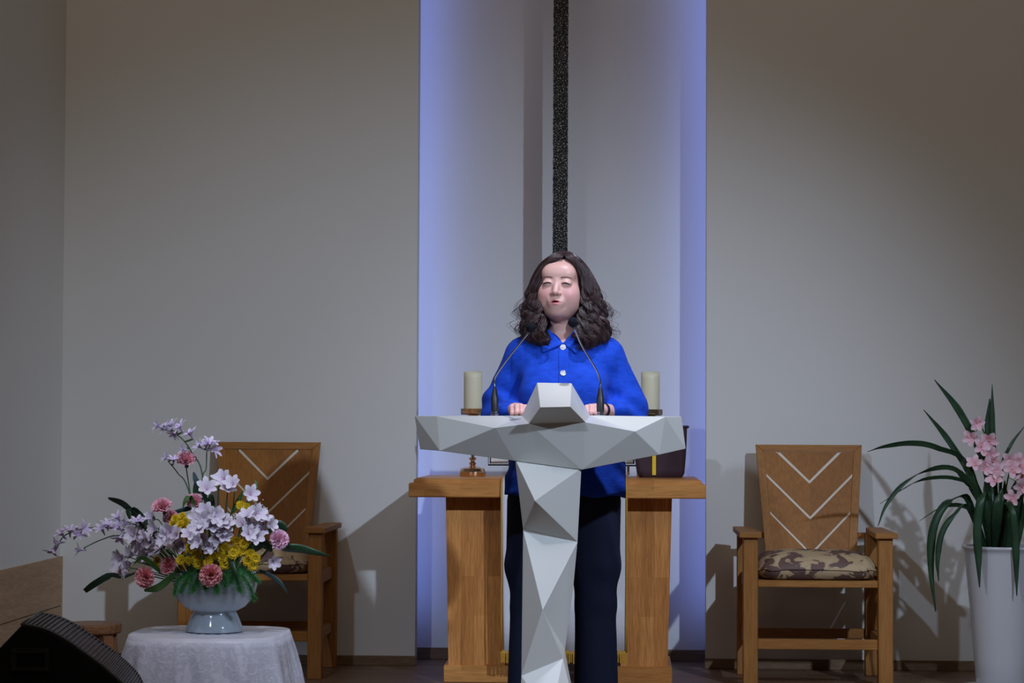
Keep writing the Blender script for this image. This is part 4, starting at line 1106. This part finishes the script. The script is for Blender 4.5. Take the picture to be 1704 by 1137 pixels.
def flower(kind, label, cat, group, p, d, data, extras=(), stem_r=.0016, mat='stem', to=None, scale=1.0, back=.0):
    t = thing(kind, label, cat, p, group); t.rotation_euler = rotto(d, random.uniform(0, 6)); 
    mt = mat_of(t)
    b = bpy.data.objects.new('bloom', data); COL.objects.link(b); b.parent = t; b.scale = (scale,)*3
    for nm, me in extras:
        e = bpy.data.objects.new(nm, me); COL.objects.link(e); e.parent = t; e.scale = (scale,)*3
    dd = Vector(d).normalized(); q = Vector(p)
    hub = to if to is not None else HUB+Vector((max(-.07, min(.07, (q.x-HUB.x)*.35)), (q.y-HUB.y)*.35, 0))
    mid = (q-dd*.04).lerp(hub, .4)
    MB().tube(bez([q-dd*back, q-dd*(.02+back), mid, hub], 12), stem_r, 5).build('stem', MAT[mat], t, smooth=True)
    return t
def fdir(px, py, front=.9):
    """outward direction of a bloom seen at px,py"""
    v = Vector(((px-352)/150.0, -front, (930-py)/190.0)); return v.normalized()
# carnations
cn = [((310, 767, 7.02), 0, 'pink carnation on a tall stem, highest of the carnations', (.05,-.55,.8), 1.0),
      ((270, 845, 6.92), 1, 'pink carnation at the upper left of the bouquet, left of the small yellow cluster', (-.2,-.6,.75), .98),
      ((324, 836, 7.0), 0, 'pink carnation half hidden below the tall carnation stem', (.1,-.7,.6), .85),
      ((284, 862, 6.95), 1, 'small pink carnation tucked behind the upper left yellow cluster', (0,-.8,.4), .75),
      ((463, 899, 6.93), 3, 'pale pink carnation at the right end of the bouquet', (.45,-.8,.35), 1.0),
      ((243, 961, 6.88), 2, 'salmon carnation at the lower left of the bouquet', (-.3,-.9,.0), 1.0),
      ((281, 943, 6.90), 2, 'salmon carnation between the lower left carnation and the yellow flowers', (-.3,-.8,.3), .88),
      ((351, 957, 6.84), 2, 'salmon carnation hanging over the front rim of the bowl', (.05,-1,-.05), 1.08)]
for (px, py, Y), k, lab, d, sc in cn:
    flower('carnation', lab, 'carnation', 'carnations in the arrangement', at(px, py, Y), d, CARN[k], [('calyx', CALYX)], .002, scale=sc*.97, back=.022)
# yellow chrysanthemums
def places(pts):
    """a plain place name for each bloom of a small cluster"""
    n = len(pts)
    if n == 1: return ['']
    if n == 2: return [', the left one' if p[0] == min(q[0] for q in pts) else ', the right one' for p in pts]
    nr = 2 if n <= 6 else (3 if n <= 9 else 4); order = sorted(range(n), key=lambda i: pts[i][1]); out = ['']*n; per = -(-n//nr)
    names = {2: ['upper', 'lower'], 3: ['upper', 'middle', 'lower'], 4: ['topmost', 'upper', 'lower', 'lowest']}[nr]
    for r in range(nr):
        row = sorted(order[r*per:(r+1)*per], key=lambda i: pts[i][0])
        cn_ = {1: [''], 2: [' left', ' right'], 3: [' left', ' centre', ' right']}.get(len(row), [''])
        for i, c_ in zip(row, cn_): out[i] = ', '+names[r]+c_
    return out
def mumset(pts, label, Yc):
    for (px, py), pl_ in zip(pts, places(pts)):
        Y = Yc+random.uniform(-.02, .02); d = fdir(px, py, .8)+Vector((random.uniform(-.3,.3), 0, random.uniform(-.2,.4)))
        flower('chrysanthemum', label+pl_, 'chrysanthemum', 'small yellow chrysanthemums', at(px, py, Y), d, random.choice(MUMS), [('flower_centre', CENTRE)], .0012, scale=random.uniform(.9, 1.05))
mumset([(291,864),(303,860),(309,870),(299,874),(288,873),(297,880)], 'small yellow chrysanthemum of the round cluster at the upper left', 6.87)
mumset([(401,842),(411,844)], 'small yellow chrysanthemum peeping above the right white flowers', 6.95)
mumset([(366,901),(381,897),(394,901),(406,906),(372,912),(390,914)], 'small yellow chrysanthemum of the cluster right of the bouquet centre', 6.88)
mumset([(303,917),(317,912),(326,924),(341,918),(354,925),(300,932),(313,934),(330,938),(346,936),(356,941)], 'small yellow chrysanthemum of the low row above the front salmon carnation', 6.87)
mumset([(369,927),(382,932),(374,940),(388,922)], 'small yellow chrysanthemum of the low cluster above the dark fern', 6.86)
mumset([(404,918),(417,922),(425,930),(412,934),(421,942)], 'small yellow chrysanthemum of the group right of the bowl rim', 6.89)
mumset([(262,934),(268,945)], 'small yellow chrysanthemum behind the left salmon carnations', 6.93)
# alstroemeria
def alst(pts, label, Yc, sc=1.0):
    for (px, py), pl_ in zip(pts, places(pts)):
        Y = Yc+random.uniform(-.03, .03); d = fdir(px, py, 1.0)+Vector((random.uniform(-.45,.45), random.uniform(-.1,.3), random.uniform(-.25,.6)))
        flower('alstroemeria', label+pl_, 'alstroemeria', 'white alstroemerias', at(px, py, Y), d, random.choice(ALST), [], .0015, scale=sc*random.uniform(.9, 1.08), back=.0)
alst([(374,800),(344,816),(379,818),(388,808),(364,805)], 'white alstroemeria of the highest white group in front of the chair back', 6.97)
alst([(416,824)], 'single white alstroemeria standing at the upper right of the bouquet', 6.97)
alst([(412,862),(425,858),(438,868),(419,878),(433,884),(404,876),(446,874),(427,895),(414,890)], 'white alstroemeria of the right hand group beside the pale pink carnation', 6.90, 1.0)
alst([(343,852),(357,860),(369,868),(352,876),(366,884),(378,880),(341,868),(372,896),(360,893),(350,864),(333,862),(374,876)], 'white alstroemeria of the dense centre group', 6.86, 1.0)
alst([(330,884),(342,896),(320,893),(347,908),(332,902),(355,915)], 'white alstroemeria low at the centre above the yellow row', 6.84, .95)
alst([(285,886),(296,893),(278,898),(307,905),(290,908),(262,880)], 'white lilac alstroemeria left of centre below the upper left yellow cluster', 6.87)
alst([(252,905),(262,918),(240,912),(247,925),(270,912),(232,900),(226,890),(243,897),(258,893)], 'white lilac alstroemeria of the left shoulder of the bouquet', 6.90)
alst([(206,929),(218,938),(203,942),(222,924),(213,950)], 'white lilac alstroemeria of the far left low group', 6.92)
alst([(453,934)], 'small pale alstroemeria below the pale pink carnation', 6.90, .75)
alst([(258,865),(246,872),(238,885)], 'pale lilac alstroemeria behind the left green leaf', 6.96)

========

◆ REQUIRED WORK:
Leave out all pictures, then copy the remaining material exactly.

◆ ANSWER IN FULL:
Keep writing the Blender script for this image. This is part 4, starting at line 1106. This part finishes the script. The script is for Blender 4.5. Take the picture to be 1704 by 1137 pixels.
def flower(kind, label, cat, group, p, d, data, extras=(), stem_r=.0016, mat='stem', to=None, scale=1.0, back=.0):
    t = thing(kind, label, cat, p, group); t.rotation_euler = rotto(d, random.uniform(0, 6)); 
    mt = mat_of(t)
    b = bpy.data.objects.new('bloom', data); COL.objects.link(b); b.parent = t; b.scale = (scale,)*3
    for nm, me in extras:
        e = bpy.data.objects.new(nm, me); COL.objects.link(e); e.parent = t; e.scale = (scale,)*3
    dd = Vector(d).normalized(); q = Vector(p)
    hub = to if to is not None else HUB+Vector((max(-.07, min(.07, (q.x-HUB.x)*.35)), (q.y-HUB.y)*.35, 0))
    mid = (q-dd*.04).lerp(hub, .4)
    MB().tube(bez([q-dd*back, q-dd*(.02+back), mid, hub], 12), stem_r, 5).build('stem', MAT[mat], t, smooth=True)
    return t
def fdir(px, py, front=.9):
    """outward direction of a bloom seen at px,py"""
    v = Vector(((px-352)/150.0, -front, (930-py)/190.0)); return v.normalized()
# carnations
cn = [((310, 767, 7.02), 0, 'pink carnation on a tall stem, highest of the carnations', (.05,-.55,.8), 1.0),
      ((270, 845, 6.92), 1, 'pink carnation at the upper left of the bouquet, left of the small yellow cluster', (-.2,-.6,.75), .98),
      ((324, 836, 7.0), 0, 'pink carnation half hidden below the tall carnation stem', (.1,-.7,.6), .85),
      ((284, 862, 6.95), 1, 'small pink carnation tucked behind the upper left yellow cluster', (0,-.8,.4), .75),
      ((463, 899, 6.93), 3, 'pale pink carnation at the right end of the bouquet', (.45,-.8,.35), 1.0),
      ((243, 961, 6.88), 2, 'salmon carnation at the lower left of the bouquet', (-.3,-.9,.0), 1.0),
      ((281, 943, 6.90), 2, 'salmon carnation between the lower left carnation and the yellow flowers', (-.3,-.8,.3), .88),
      ((351, 957, 6.84), 2, 'salmon carnation hanging over the front rim of the bowl', (.05,-1,-.05), 1.08)]
for (px, py, Y), k, lab, d, sc in cn:
    flower('carnation', lab, 'carnation', 'carnations in the arrangement', at(px, py, Y), d, CARN[k], [('calyx', CALYX)], .002, scale=sc*.97, back=.022)
# yellow chrysanthemums
def places(pts):
    """a plain place name for each bloom of a small cluster"""
    n = len(pts)
    if n == 1: return ['']
    if n == 2: return [', the left one' if p[0] == min(q[0] for q in pts) else ', the right one' for p in pts]
    nr = 2 if n <= 6 else (3 if n <= 9 else 4); order = sorted(range(n), key=lambda i: pts[i][1]); out = ['']*n; per = -(-n//nr)
    names = {2: ['upper', 'lower'], 3: ['upper', 'middle', 'lower'], 4: ['topmost', 'upper', 'lower', 'lowest']}[nr]
    for r in range(nr):
        row = sorted(order[r*per:(r+1)*per], key=lambda i: pts[i][0])
        cn_ = {1: [''], 2: [' left', ' right'], 3: [' left', ' centre', ' right']}.get(len(row), [''])
        for i, c_ in zip(row, cn_): out[i] = ', '+names[r]+c_
    return out
def mumset(pts, label, Yc):
    for (px, py), pl_ in zip(pts, places(pts)):
        Y = Yc+random.uniform(-.02, .02); d = fdir(px, py, .8)+Vector((random.uniform(-.3,.3), 0, random.uniform(-.2,.4)))
        flower('chrysanthemum', label+pl_, 'chrysanthemum', 'small yellow chrysanthemums', at(px, py, Y), d, random.choice(MUMS), [('flower_centre', CENTRE)], .0012, scale=random.uniform(.9, 1.05))
mumset([(291,864),(303,860),(309,870),(299,874),(288,873),(297,880)], 'small yellow chrysanthemum of the round cluster at the upper left', 6.87)
mumset([(401,842),(411,844)], 'small yellow chrysanthemum peeping above the right white flowers', 6.95)
mumset([(366,901),(381,897),(394,901),(406,906),(372,912),(390,914)], 'small yellow chrysanthemum of the cluster right of the bouquet centre', 6.88)
mumset([(303,917),(317,912),(326,924),(341,918),(354,925),(300,932),(313,934),(330,938),(346,936),(356,941)], 'small yellow chrysanthemum of the low row above the front salmon carnation', 6.87)
mumset([(369,927),(382,932),(374,940),(388,922)], 'small yellow chrysanthemum of the low cluster above the dark fern', 6.86)
mumset([(404,918),(417,922),(425,930),(412,934),(421,942)], 'small yellow chrysanthemum of the group right of the bowl rim', 6.89)
mumset([(262,934),(268,945)], 'small yellow chrysanthemum behind the left salmon carnations', 6.93)
# alstroemeria
def alst(pts, label, Yc, sc=1.0):
    for (px, py), pl_ in zip(pts, places(pts)):
        Y = Yc+random.uniform(-.03, .03); d = fdir(px, py, 1.0)+Vector((random.uniform(-.45,.45), random.uniform(-.1,.3), random.uniform(-.25,.6)))
        flower('alstroemeria', label+pl_, 'alstroemeria', 'white alstroemerias', at(px, py, Y), d, random.choice(ALST), [], .0015, scale=sc*random.uniform(.9, 1.08), back=.0)
alst([(374,800),(344,816),(379,818),(388,808),(364,805)], 'white alstroemeria of the highest white group in front of the chair back', 6.97)
alst([(416,824)], 'single white alstroemeria standing at the upper right of the bouquet', 6.97)
alst([(412,862),(425,858),(438,868),(419,878),(433,884),(404,876),(446,874),(427,895),(414,890)], 'white alstroemeria of the right hand group beside the pale pink carnation', 6.90, 1.0)
alst([(343,852),(357,860),(369,868),(352,876),(366,884),(378,880),(341,868),(372,896),(360,893),(350,864),(333,862),(374,876)], 'white alstroemeria of the dense centre group', 6.86, 1.0)
alst([(330,884),(342,896),(320,893),(347,908),(332,902),(355,915)], 'white alstroemeria low at the centre above the yellow row', 6.84, .95)
alst([(285,886),(296,893),(278,898),(307,905),(290,908),(262,880)], 'white lilac alstroemeria left of centre below the upper left yellow cluster', 6.87)
alst([(252,905),(262,918),(240,912),(247,925),(270,912),(232,900),(226,890),(243,897),(258,893)], 'white lilac alstroemeria of the left shoulder of the bouquet', 6.90)
alst([(206,929),(218,938),(203,942),(222,924),(213,950)], 'white lilac alstroemeria of the far left low group', 6.92)
alst([(453,934)], 'small pale alstroemeria below the pale pink carnation', 6.90, .75)
alst([(258,865),(246,872),(238,885)], 'pale lilac alstroemeria behind the left green leaf', 6.96)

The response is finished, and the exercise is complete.